PRETORIA, Sept 3, 2007 (AFP) - UN agencies urged governments in southern Africa on Monday to draw up legislation to combat frightening levels of human trafficking, saying action was vital ahead of the upcoming football World Cup.

'None of the countries in southern Africa has specific anti-human trafficking legislation in place,' Thomas Zindl-Cronin of the UN Office on Drugs and Crime (UNODC) told reporters in Johannesburg.

Specific legislation to tackle the issue was needed to help the law enforcement agencies get to grips with the situation.

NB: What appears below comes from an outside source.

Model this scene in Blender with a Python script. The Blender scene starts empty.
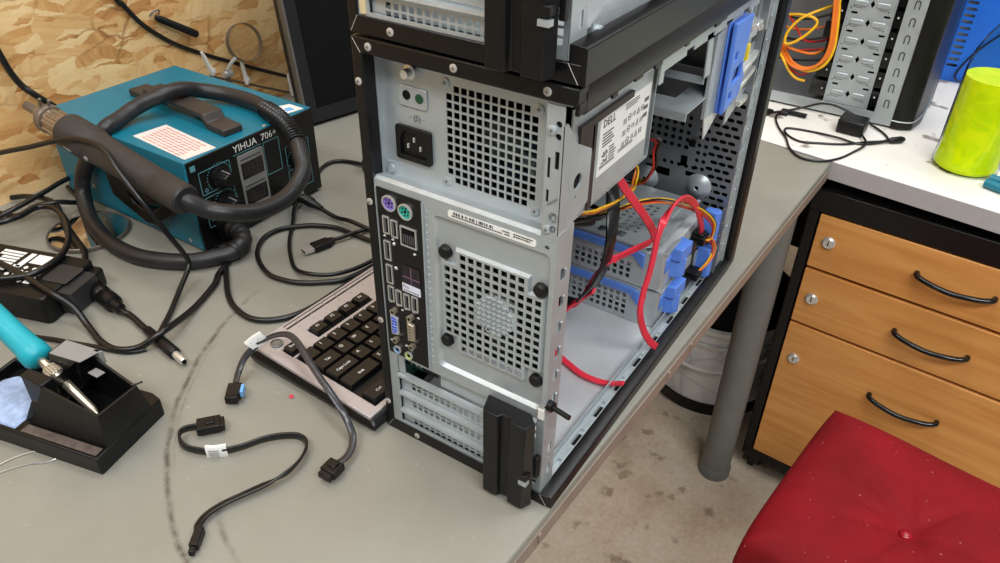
import bpy, bmesh, math, random
from mathutils import Vector, Matrix, Euler
from mathutils.geometry import delaunay_2d_cdt
random.seed(7)
PI = math.pi
SC = bpy.context.scene
COL = SC.collection

# ------------------------------------------------------------------ materials
def lin(c):
    o = []
    for v in c[:3]:
        v = v / 255.0
        o.append(v / 12.92 if v <= 0.04045 else ((v + 0.055) / 1.055) ** 2.4)
    return (o[0], o[1], o[2], 1.0)

def new_mat(name):
    m = bpy.data.materials.new(name); m.use_nodes = True
    nt = m.node_tree
    return m, nt, nt.nodes['Principled BSDF']

def N(nt, kind, **kw):
    n = nt.nodes.new(kind)
    for k, v in kw.items():
        if hasattr(n, k): setattr(n, k, v)
        else: n.inputs[k].default_value = v
    return n

def ramp(nt, stops, interp='LINEAR'):
    r = nt.nodes.new('ShaderNodeValToRGB'); cr = r.color_ramp; cr.interpolation = interp
    while len(cr.elements) < len(stops): cr.elements.new(0.5)
    for e, (p, c) in zip(cr.elements, stops):
        e.position = p; e.color = c
    return r

def mix(nt, fac, a, b, blend='MIX'):
    n = nt.nodes.new('ShaderNodeMix'); n.data_type = 'RGBA'; n.blend_type = blend
    for sock, v in ((n.inputs[0], fac), (n.inputs[6], a), (n.inputs[7], b)):
        if isinstance(v, bpy.types.NodeSocket): nt.links.new(v, sock)
        elif v is not None: sock.default_value = v
    return n.outputs[2]

def mth(nt, op, a, b=None, c=None, clamp=False):
    n = nt.nodes.new('ShaderNodeMath'); n.operation = op; n.use_clamp = clamp
    for i, v in enumerate((a, b, c)):
        if v is None: continue
        if isinstance(v, bpy.types.NodeSocket): nt.links.new(v, n.inputs[i])
        else: n.inputs[i].default_value = v
    return n.outputs[0]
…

'South Africa and Mozambique are more advanced than the rest of the region, but the capacity of the police and the judiciary to deal with the problem is low.'

With South Africa due to become the first country on the continent to host the World Cup in 2010, fears were expressed during the joint press conference about the numbers of foreign women who could be coerced into prostitution.

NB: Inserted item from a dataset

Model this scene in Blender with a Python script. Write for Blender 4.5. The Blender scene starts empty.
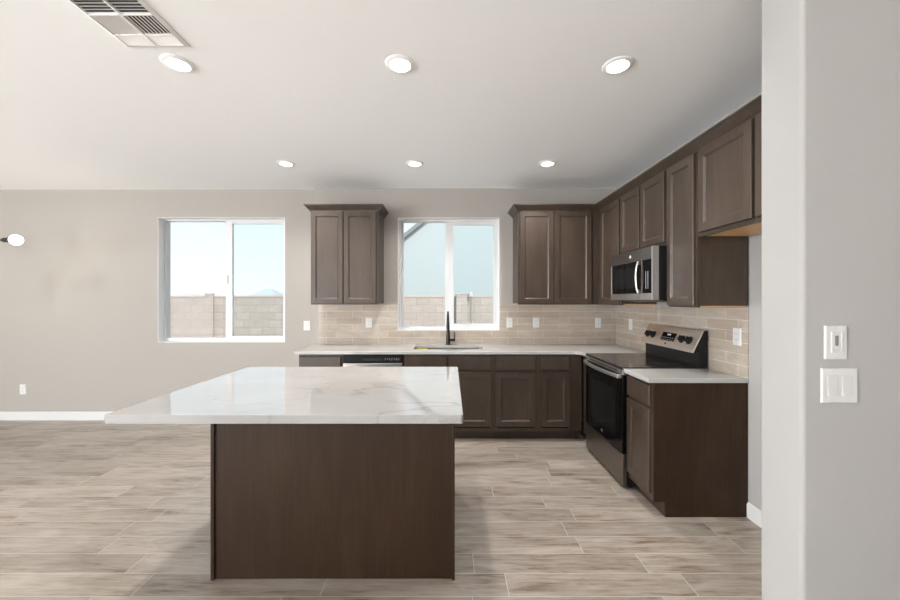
import bpy, bmesh, math, random
from mathutils import Vector, Matrix
random.seed(7)
S = bpy.context.scene
COL = S.collection
PI = math.pi

# ------------------------------------------------------------------ camera
cam_d = bpy.data.cameras.new('camera'); cam = bpy.data.objects.new('camera', cam_d); COL.objects.link(cam)
cam.location = (0, 0, 1.43); cam.rotation_euler = (PI/2, 0, 0)
cam_d.sensor_width = 36; cam_d.lens = 14.8; cam_d.clip_start = 0.02; cam_d.clip_end = 300
S.camera = cam
# ------------------------------------------------------------------ world
W = bpy.data.worlds.new('sky'); S.world = W; W.use_nodes = True
wn = W.node_tree.nodes; wl = W.node_tree.links
tc = wn.new('ShaderNodeTexCoord'); sx = wn.new('ShaderNodeSeparateXYZ'); rp = wn.new('ShaderNodeValToRGB')
wl.new(tc.outputs['Generated'], sx.inputs[0]); wl.new(sx.outputs['Z'], rp.inputs[0])
rp.color_ramp.elements[0].position = 0.0; rp.color_ramp.elements[0].color = (.97, .985, 1, 1)
rp.color_ramp.elements[1].position = 0.6; rp.color_ramp.elements[1].color = (.52, .76, 1, 1)
e_ = rp.color_ramp.elements.new(.2); e_.color = (.82, .93, 1, 1)
bg = wn['Background']; wl.new(rp.outputs[0], bg.inputs[0]); bg.inputs[1].default_value = .61
# ------------------------------------------------------------------ lights
def area(name, loc, rot, sx_, sy_, power, color=(1, 1, 1), spread=None):
    l = bpy.data.lights.new(name, 'AREA'); l.shape = 'RECTANGLE'; l.size = sx_; l.size_y = sy_; l.energy = power; l.color = color
    if spread: l.spread = spread
    o = bpy.data.objects.new(name, l); COL.objects.link(o); o.location = loc; o.rotation_euler = rot
    return o
sun = bpy.data.lights.new('sun', 'SUN'); sun.energy = 1.75; sun.angle = .01; sun.color = (1, .95, .88)
so = bpy.data.objects.new('sun', sun); COL.objects.link(so); so.rotation_euler = (math.radians(48), 0, math.radians(22))
area('daylight_left_slider', (-8.64, -2.9, 1.22), (0, -PI/2-.2, 0), 2.2, 2.7, 470, (.95, .98, 1))
area('rear_floor_bounce_fill', (-1.9, -4.6, 1.9), (PI/2-.95, 0, 0), 3.6, .8, 305, (.96, .98, 1), math.radians(60))  # added lamp, aimed at the floor so its bounce lifts the ceiling
area('rear_upward_fill', (-6.4, -4.66, 1.22), (PI/2+.55, 0, -.25), 3.2, 2.2, 90, (.95, .98, 1))  # added fill lamp behind the camera, tilted up towards the ceiling
S.view_settings.view_transform = 'Standard'; S.view_settings.look = 'None'
S.view_settings.gamma = 1; S.view_settings.exposure = 0.90; S.view_settings.use_curve_mapping = False
CAN_W = 43.0

# ------------------------------------------------------------------ materials
def mat(name, col, rough=.5, metal=0, **kw):
    m = bpy.data.materials.new(name); m.use_nodes = True
    b = m.node_tree.nodes['Principled BSDF']
    b.inputs['Base Color'].default_value = (*col, 1); b.inputs['Roughness'].default_value = rough; b.inputs['Metallic'].default_value = metal
    for k, v in kw.items(): b.inputs[k.replace('_', ' ')].default_value = v
    return m
def nt(m): return m.node_tree.nodes, m.node_tree.links, m.node_tree.nodes['Principled BSDF']
def node(N, t, **kw):
    n = N.new(t)
    for k, v in kw.items(): setattr(n, k, v)
    return n
def coord(N, L, scale=(1, 1, 1), rnd=False):
    t = N.new('ShaderNodeTexCoord'); mp = N.new('ShaderNodeMapping'); mp.inputs['Scale'].default_value = scale
    L.new(t.outputs['Object'], mp.inputs[0])
    if rnd:
        oi = N.new('ShaderNodeObjectInfo'); cx = N.new('ShaderNodeVectorMath'); cx.operation = 'SCALE'
        cx.inputs[0].default_value = (17, 9, 23); L.new(oi.outputs['Random'], cx.inputs['Scale']); L.new(cx.outputs[0], mp.inputs['Location'])
    return mp.outputs[0]
def noise(N, L, vec, scale, detail=3, rough=.5, dist=0):
    n = N.new('ShaderNodeTexNoise'); n.inputs['Scale'].default_value = scale; n.inputs['Detail'].default_value = detail
    n.inputs['Roughness'].default_value = rough; n.inputs['Distortion'].default_value = dist; L.new(vec, n.inputs['Vector']); return n.outputs['Fac']
def ramp(N, L, fac, stops):
    r = N.new('ShaderNodeValToRGB'); cr = r.color_ramp
    cr.elements[0].position, cr.elements[0].color = stops[0][0], (*stops[0][1], 1)
    cr.elements[1].position, cr.elements[1].color = stops[-1][0], (*stops[-1][1], 1)
    for p, c in stops[1:-1]: e = cr.elements.new(p); e.color = (*c, 1)
    L.new(fac, r.inputs[0]); return r.outputs[0]
def mix(N, L, a, b, fac, mode='MIX'):
    m = N.new('ShaderNodeMix'); m.data_type = 'RGBA'; m.blend_type = mode
    for sock, v in ((m.inputs[0], fac), (m.inputs[6], a), (m.inputs[7], b)):
        if hasattr(v, 'links'): L.new(v, sock)
        elif isinstance(v, (int, float)): sock.default_value = v
        else: sock.default_value = (*v, 1)
    return m.outputs[2]
def math_(N, L, op, a, b=None):
    m = N.new('ShaderNodeMath'); m.operation = op
    for i, v in enumerate((a, b)):
        if v is None: continue
        if hasattr(v, 'links'): L.new(v, m.inputs[i])
        else: m.inputs[i].default_value = v
    return m.outputs[0]
def bump(N, L, b, h, strength, dist=.001):
    n = N.new('ShaderNodeBump'); n.inputs['Strength'].default_value = strength; n.inputs['Distance'].default_value = dist
    L.new(h, n.inputs['Height']); L.new(n.outputs[0], b.inputs['Normal'])

def paint(name, col, tex=.25):
    m = mat(name, col, .75); N, L, b = nt(m)
    v = coord(N, L); h = noise(N, L, v, 170, 2); bump(N, L, b, h, tex, .002)
    return m
M_wall = paint('wall_paint', (.355, .33, .302))
M_wallf = paint('hall_wall_paint', (.37, .362, .352), .3)
M_ceil = paint('ceiling_paint', (.93, .935, .94), .15)
M_base = mat('white_semigloss', (.60, .595, .59), .4)
M_lining = mat('white_window_lining', (.80, .80, .79), .5)
M_vinyl = mat('white_vinyl', (.62, .625, .63), .4)
M_plate = mat('white_plastic', (.62, .62, .615), .35)
M_black = mat('black_plastic', (.009, .009, .0095), .35, Specular_IOR_Level=.25)
M_bglass = mat('black_glass', (.004, .004, .0045), .06, Specular_IOR_Level=.16)
M_cook = mat('cooktop_glass', (.016, .013, .012), .10)
M_chrome = mat('chrome', (.88, .87, .86), .3, 1)
M_mblack = mat('matte_black_metal', (.016, .014, .013), .32, .4)
M_sink = mat('sink_steel', (.5, .5, .5), .25, 1)
M_yellow = mat('yellow_label', (.72, .62, .01), .5)
M_maple = mat('natural_maple', (.72, .42, .19), .45)
M_dark = mat('dark_void', (.02, .02, .02), .8)
M_mark = mat('pale_print', (.6, .6, .6), .5)
M_ring = mat('light_trim_white', (.85, .84, .83), .5)
M_mulk = mat('inner_glass', (.010, .010, .011), .12, Specular_IOR_Level=.2)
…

Hans-Petter Boe, regional representative of the International Organisation for Migration, said it was impossible to put figures on how many women could be smuggled into South Africa but admitted there were concerns.

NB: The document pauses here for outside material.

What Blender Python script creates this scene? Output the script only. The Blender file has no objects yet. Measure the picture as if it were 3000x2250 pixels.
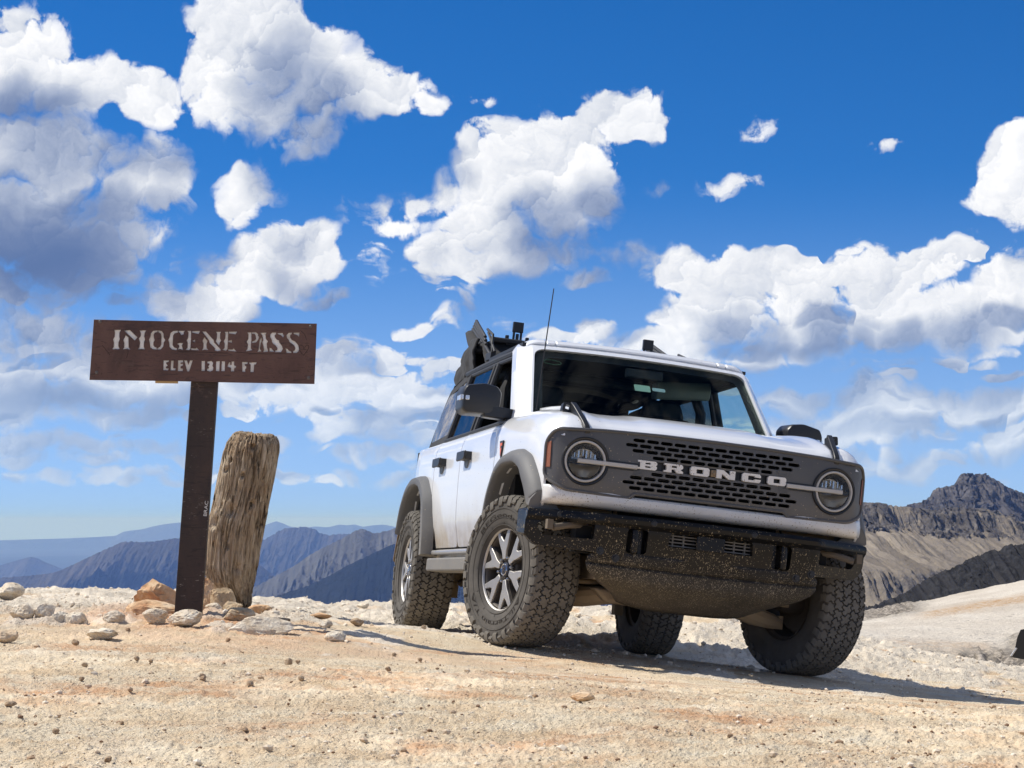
import bpy, bmesh, math, random
import numpy as np
from math import sin, cos, pi, radians, atan2, sqrt
from mathutils import Vector, Matrix, geometry

S = bpy.context.scene
COL = S.collection
random.seed(7)
RNG = np.random.default_rng(11)

# ------------------------------------------------------------------ camera
FPX, CX, CY = 5884.0, 1500.0, 1125.0      # long lens: focal length in pixels of a 3000 px wide frame
PITCH = radians(4.0)
CAMZ = 0.75
cam_d = bpy.data.cameras.new('camera')
cam_d.sensor_width = 36.0
cam_d.lens = FPX / 3000.0 * 36.0
cam_d.clip_start = 0.1
cam_d.clip_end = 200000.0
cam = bpy.data.objects.new('camera', cam_d)
COL.objects.link(cam)
cam.location = (0, 0, CAMZ)
cam.rotation_euler = (pi / 2 + PITCH, 0, 0)
S.camera = cam

# ------------------------------------------------------------------ light and view
SUN_EL = radians(53.0)
SUN_H = Vector((-1.0, 0.31, 0)).normalized()       # horizontal direction towards the sun
SUN = Vector((SUN_H.x * cos(SUN_EL), SUN_H.y * cos(SUN_EL), sin(SUN_EL)))
sun_d = bpy.data.lights.new('sun', 'SUN')
sun_d.energy = 4.8
sun_d.angle = radians(0.53)
sun_d.color = (1.0, 0.95, 0.865)
sun = bpy.data.objects.new('sun', sun_d)
COL.objects.link(sun)
sun.rotation_euler = SUN.to_track_quat('Z', 'Y').to_euler()
sun.location = (-20, 5, 30)

S.view_settings.view_transform = 'Standard'
try:
    S.view_settings.look = 'None'
except Exception:
    pass
S.view_settings.exposure = 0.13
S.view_settings.gamma = 1.0
S.view_settings.use_curve_mapping = False
S.render.engine = 'CYCLES'
cy = S.cycles
cy.max_bounces = 7
cy.diffuse_bounces = 3
cy.glossy_bounces = 4
cy.transmission_bounces = 5
cy.transparent_max_bounces = 12
cy.volume_bounces = 0
cy.use_denoising = True
try:
    cy.denoiser = 'OPENIMAGEDENOISE'
    cy.denoising_input_passes = 'RGB_ALBEDO_NORMAL'
    cy.denoising_prefilter = 'ACCURATE'
except Exception:
    pass
cy.sample_clamp_indirect = 6.0
cy.caustics_reflective = False
cy.caustics_refractive = False


def ray(px, py):
    """unit-depth world direction of a photo pixel (3000x2250): y = 1 along the ground"""
    u, v = (px - CX) / FPX, (CY - py) / FPX
    y = cos(PITCH) - v * sin(PITCH)
    z = sin(PITCH) + v * cos(PITCH)
    return Vector((u / y, 1.0, z / y))


def at(px, py, y):
    return ray(px, py) * y + Vector((0, 0, CAMZ))


# ------------------------------------------------------------------ node helpers
def N(nt, typ, **kw):
    n = nt.nodes.new(typ)
    for k, v in kw.items():
        if k.startswith('i_'):
            n.inputs[k[2:].replace('_', ' ')].default_value = v
        elif k[0] == 'I' and k[1:].isdigit():
            n.inputs[int(k[1:])].default_value = v
        else:
            setattr(n, k, v)
    return n


def lk(nt, a, b):
    nt.links.new(a, b)


def math_n(nt, op, a, b=None, c=None, clamp=False):
    n = nt.nodes.new('ShaderNodeMath')
    n.operation = op
    n.use_clamp = clamp
    for i, v in enumerate((a, b, c)):
        if v is None:
            continue
        if isinstance(v, (int, float)):
            n.inputs[i].default_value = v
        else:
            lk(nt, v, n.inputs[i])
    return n.outputs[0]


def vmath(nt, op, a, b=None, out=0):
    n = nt.nodes.new('ShaderNodeVectorMath')
    n.operation = op
    for i, v in enumerate((a, b)):
        if v is None:
            continue
        if isinstance(v, (tuple, list, Vector)):
            n.inputs[i].default_value = v
        elif isinstance(v, (int, float)):
            n.inputs['Scale'].default_value = v
        else:
            lk(nt, v, n.inputs[i])
    return n.outputs[out]


def mixc(nt, f, a, b, blend='MIX'):
    n = nt.nodes.new('ShaderNodeMix')
    n.data_type = 'RGBA'
    n.blend_type = blend
    for i, v in ((0, f), (6, a), (7, b)):
        if isinstance(v, (int, float)):
            n.inputs[i].default_value = v
        elif isinstance(v, (tuple, list)):
            n.inputs[i].default_value = tuple(v) + ((1,) if len(v) == 3 else ())
        else:
            lk(nt, v, n.inputs[i])
    return n.outputs[2]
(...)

'I can just say that there are very much concerns about major events such as these,' he said.

According to Dawie Bosch of the International Labour Organisation (ILO), research showed that 'human trafikking is alive and happening at rather scary scales' in the region.

A recent UN report raised fears in particular about the growing number of vulnerable children who had crossed into South African from Zimbabwe where an economic meltdown has led to some three million people leaving their homeland.